Source material:
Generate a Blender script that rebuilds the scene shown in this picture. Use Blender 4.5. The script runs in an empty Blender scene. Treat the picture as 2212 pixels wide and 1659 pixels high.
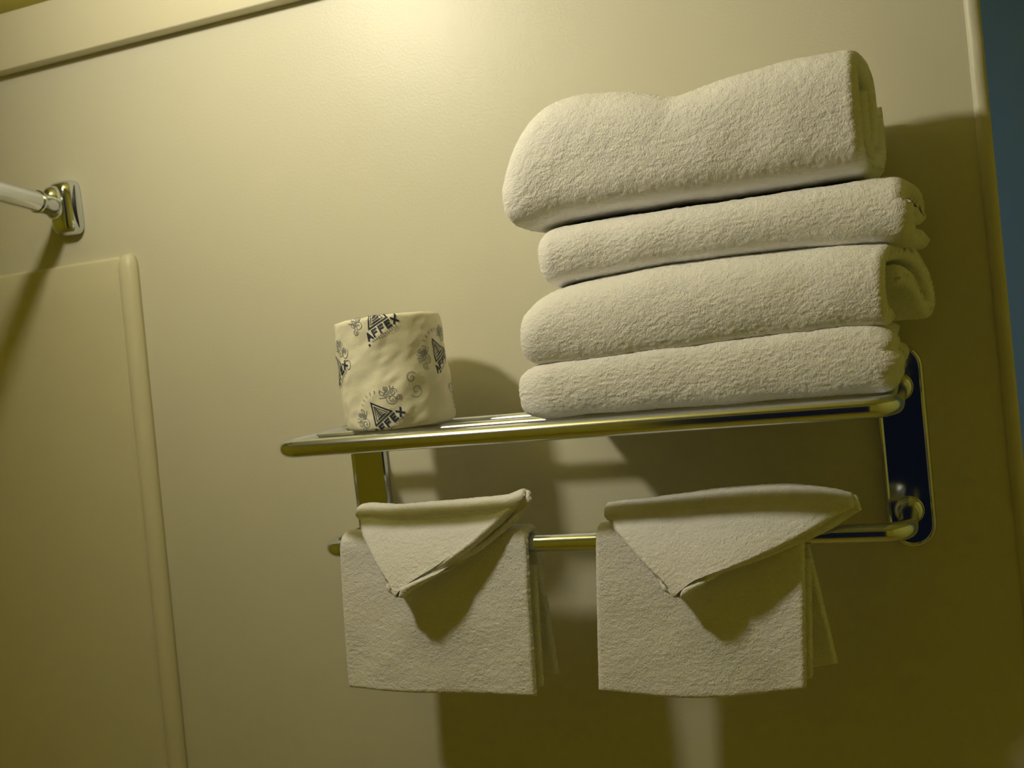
import bpy, bmesh, math, random
import numpy as np
from mathutils import Vector, Matrix

C = bpy.context.scene.collection
SC = bpy.context.scene
PI = math.pi

# ------------------------------------------------------------------ camera
F_PX = 2294.2077
YAW, PITCH, ROLL = 0.379, -0.0494, -0.1092
CAM = Vector((0.3126, -1.042, 0.0896))
fw = Vector((-math.sin(YAW) * math.cos(PITCH), math.cos(YAW) * math.cos(PITCH), math.sin(PITCH)))
r0 = fw.cross(Vector((0, 0, 1))).normalized()
u0 = r0.cross(fw)
rt = r0 * math.cos(ROLL) + u0 * math.sin(ROLL)
up = -r0 * math.sin(ROLL) + u0 * math.cos(ROLL)
cd = bpy.data.cameras.new('camera')
cd.sensor_fit = 'HORIZONTAL'
cd.sensor_width = 36.0
cd.lens = F_PX * 36.0 / 2212.0
cd.clip_start = 0.02
cam = bpy.data.objects.new('camera', cd)
C.objects.link(cam)
m = Matrix((rt, up, -fw)).transposed().to_4x4()
m.translation = CAM
cam.matrix_world = m
SC.camera = cam
cd.dof.use_dof = True
cd.dof.focus_distance = 0.93
cd.dof.aperture_fstop = 9.0

# ------------------------------------------------------------------ world and exposure
w = bpy.data.worlds.new('dim_blue_evening')
SC.world = w
w.use_nodes = True
w.node_tree.nodes['Background'].inputs[0].default_value = (0.40, 0.55, 0.9, 1)
w.node_tree.nodes['Background'].inputs[1].default_value = 0.008
SC.view_settings.view_transform = 'Standard'
SC.view_settings.look = 'None'
SC.view_settings.gamma = 1
SC.view_settings.exposure = 0.05

LAMP = Vector((-0.45, -0.60, 0.645))
LAMP_R = 0.046
LAMP_COL = (1.0, 0.915, 0.70)
LAMP_STR = 275.0
LAMP_DIR = Vector((0.75, 0.65, -0.20)).normalized()      # the way the lamp's glass faces


# ------------------------------------------------------------------ helpers
def tag(o, label=None, cat=None, group=None, kind=None):
    if label: o['label'] = label
    if cat: o['category'] = cat
    if group: o['group'] = group
    if kind: o['kind'] = kind
    return o


def empty(name, loc, label, cat, group=None):
    o = bpy.data.objects.new(name, None)
    o.location = loc
    o.empty_display_size = 0.02
    C.objects.link(o)
    return tag(o, label, cat, group)


def link(name, me, mat=None, parent=None, smooth=True):
    """Link a mesh given in world coordinates, keeping that place under its parent."""
    o = bpy.data.objects.new(name, me)
    C.objects.link(o)
    if mat is not None:
        me.materials.append(mat)
    if smooth:
        me.polygons.foreach_set('use_smooth', [True] * len(me.polygons))
    if parent is not None:
        loc = Vector(parent.location)
        p = parent.parent
        while p is not None:
            loc += Vector(p.location)
            p = p.parent
        me.transform(Matrix.Translation(-loc))
        o.parent = parent
    return o


def pydata(name, verts, faces, mat=None, parent=None, smooth=True):
    me = bpy.data.meshes.new(name)
    me.from_pydata([tuple(map(float, v)) for v in verts], [], faces)
    me.update()
    bm = bmesh.new(); bm.from_mesh(me)
    bmesh.ops.recalc_face_normals(bm, faces=bm.faces)
    bm.to_mesh(me); bm.free()
    return link(name, me, mat, parent, smooth)


def box(name, lo, hi, mat, parent=None, bevel=0.0, seg=2, taper=None):
    bm = bmesh.new()
    bmesh.ops.create_cube(bm, size=1)
    for v in bm.verts:
        v.co = Vector([lo[i] + (v.co[i] + .5) * (hi[i] - lo[i]) for i in range(3)])
    if taper: taper(bm)
    if bevel:
        bmesh.ops.bevel(bm, geom=list(bm.edges), offset=bevel, segments=seg, affect='EDGES', profile=0.6)
    bmesh.ops.recalc_face_normals(bm, faces=bm.faces)
    me = bpy.data.meshes.new(name)
    bm.to_mesh(me); bm.free()
    return link(name, me, mat, parent, smooth=bool(bevel))


def auto_smooth(o, ang=0.6):
    me = o.data
    bm = bmesh.new(); bm.from_mesh(me)
    for e in bm.edges:
        e.smooth = not (len(e.link_faces) == 2 and e.calc_face_angle(0) > ang)
    bm.to_mesh(me); bm.free()


def tube(name, pts, r, mat, parent=None, seg=28, cap=True, rs=None):
    pts = [Vector(p) for p in pts]
    n = len(pts)
    tan = []
    for i in range(n):
        a = pts[max(i - 1, 0)]; b = pts[min(i + 1, n - 1)]
        tan.append((b - a).normalized())
    ref = Vector((0, 0, 1)) if abs(tan[0].z) < 0.9 else Vector((1, 0, 0))
    V, Fc = [], []
    for i in range(n):
        t = tan[i]
        nx = (ref - t * ref.dot(t)).normalized()
        ref = nx
        ny = t.cross(nx)
        rr = rs[i] if rs else r
        for k in range(seg):
            a = 2 * PI * k / seg
            V.append(pts[i] + (nx * math.cos(a) + ny * math.sin(a)) * rr)
    for i in range(n - 1):
        for k in range(seg):
            a = i * seg + k; b = i * seg + (k + 1) % seg
            Fc.append((a, b, b + seg, a + seg))
    if cap:
        Fc.append(tuple(range(seg)))
        Fc.append(tuple((n - 1) * seg + k for k in range(seg)))
    o = pydata(name, V, Fc, mat, parent)
    auto_smooth(o, 0.9)
    return o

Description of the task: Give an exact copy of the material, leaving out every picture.

Result:
Generate a Blender script that rebuilds the scene shown in this picture. Use Blender 4.5. The script runs in an empty Blender scene. Treat the picture as 2212 pixels wide and 1659 pixels high.
import bpy, bmesh, math, random
import numpy as np
from mathutils import Vector, Matrix

C = bpy.context.scene.collection
SC = bpy.context.scene
PI = math.pi

# ------------------------------------------------------------------ camera
F_PX = 2294.2077
YAW, PITCH, ROLL = 0.379, -0.0494, -0.1092
CAM = Vector((0.3126, -1.042, 0.0896))
fw = Vector((-math.sin(YAW) * math.cos(PITCH), math.cos(YAW) * math.cos(PITCH), math.sin(PITCH)))
r0 = fw.cross(Vector((0, 0, 1))).normalized()
u0 = r0.cross(fw)
rt = r0 * math.cos(ROLL) + u0 * math.sin(ROLL)
up = -r0 * math.sin(ROLL) + u0 * math.cos(ROLL)
cd = bpy.data.cameras.new('camera')
cd.sensor_fit = 'HORIZONTAL'
cd.sensor_width = 36.0
cd.lens = F_PX * 36.0 / 2212.0
cd.clip_start = 0.02
cam = bpy.data.objects.new('camera', cd)
C.objects.link(cam)
m = Matrix((rt, up, -fw)).transposed().to_4x4()
m.translation = CAM
cam.matrix_world = m
SC.camera = cam
cd.dof.use_dof = True
cd.dof.focus_distance = 0.93
cd.dof.aperture_fstop = 9.0

# ------------------------------------------------------------------ world and exposure
w = bpy.data.worlds.new('dim_blue_evening')
SC.world = w
w.use_nodes = True
w.node_tree.nodes['Background'].inputs[0].default_value = (0.40, 0.55, 0.9, 1)
w.node_tree.nodes['Background'].inputs[1].default_value = 0.008
SC.view_settings.view_transform = 'Standard'
SC.view_settings.look = 'None'
SC.view_settings.gamma = 1
SC.view_settings.exposure = 0.05

LAMP = Vector((-0.45, -0.60, 0.645))
LAMP_R = 0.046
LAMP_COL = (1.0, 0.915, 0.70)
LAMP_STR = 275.0
LAMP_DIR = Vector((0.75, 0.65, -0.20)).normalized()      # the way the lamp's glass faces


# ------------------------------------------------------------------ helpers
def tag(o, label=None, cat=None, group=None, kind=None):
    if label: o['label'] = label
    if cat: o['category'] = cat
    if group: o['group'] = group
    if kind: o['kind'] = kind
    return o


def empty(name, loc, label, cat, group=None):
    o = bpy.data.objects.new(name, None)
    o.location = loc
    o.empty_display_size = 0.02
    C.objects.link(o)
    return tag(o, label, cat, group)


def link(name, me, mat=None, parent=None, smooth=True):
    """Link a mesh given in world coordinates, keeping that place under its parent."""
    o = bpy.data.objects.new(name, me)
    C.objects.link(o)
    if mat is not None:
        me.materials.append(mat)
    if smooth:
        me.polygons.foreach_set('use_smooth', [True] * len(me.polygons))
    if parent is not None:
        loc = Vector(parent.location)
        p = parent.parent
        while p is not None:
            loc += Vector(p.location)
            p = p.parent
        me.transform(Matrix.Translation(-loc))
        o.parent = parent
    return o


def pydata(name, verts, faces, mat=None, parent=None, smooth=True):
    me = bpy.data.meshes.new(name)
    me.from_pydata([tuple(map(float, v)) for v in verts], [], faces)
    me.update()
    bm = bmesh.new(); bm.from_mesh(me)
    bmesh.ops.recalc_face_normals(bm, faces=bm.faces)
    bm.to_mesh(me); bm.free()
    return link(name, me, mat, parent, smooth)


def box(name, lo, hi, mat, parent=None, bevel=0.0, seg=2, taper=None):
    bm = bmesh.new()
    bmesh.ops.create_cube(bm, size=1)
    for v in bm.verts:
        v.co = Vector([lo[i] + (v.co[i] + .5) * (hi[i] - lo[i]) for i in range(3)])
    if taper: taper(bm)
    if bevel:
        bmesh.ops.bevel(bm, geom=list(bm.edges), offset=bevel, segments=seg, affect='EDGES', profile=0.6)
    bmesh.ops.recalc_face_normals(bm, faces=bm.faces)
    me = bpy.data.meshes.new(name)
    bm.to_mesh(me); bm.free()
    return link(name, me, mat, parent, smooth=bool(bevel))


def auto_smooth(o, ang=0.6):
    me = o.data
    bm = bmesh.new(); bm.from_mesh(me)
    for e in bm.edges:
        e.smooth = not (len(e.link_faces) == 2 and e.calc_face_angle(0) > ang)
    bm.to_mesh(me); bm.free()


def tube(name, pts, r, mat, parent=None, seg=28, cap=True, rs=None):
    pts = [Vector(p) for p in pts]
    n = len(pts)
    tan = []
    for i in range(n):
        a = pts[max(i - 1, 0)]; b = pts[min(i + 1, n - 1)]
        tan.append((b - a).normalized())
    ref = Vector((0, 0, 1)) if abs(tan[0].z) < 0.9 else Vector((1, 0, 0))
    V, Fc = [], []
    for i in range(n):
        t = tan[i]
        nx = (ref - t * ref.dot(t)).normalized()
        ref = nx
        ny = t.cross(nx)
        rr = rs[i] if rs else r
        for k in range(seg):
            a = 2 * PI * k / seg
            V.append(pts[i] + (nx * math.cos(a) + ny * math.sin(a)) * rr)
    for i in range(n - 1):
        for k in range(seg):
            a = i * seg + k; b = i * seg + (k + 1) % seg
            Fc.append((a, b, b + seg, a + seg))
    if cap:
        Fc.append(tuple(range(seg)))
        Fc.append(tuple((n - 1) * seg + k for k in range(seg)))
    o = pydata(name, V, Fc, mat, parent)
    auto_smooth(o, 0.9)
    return o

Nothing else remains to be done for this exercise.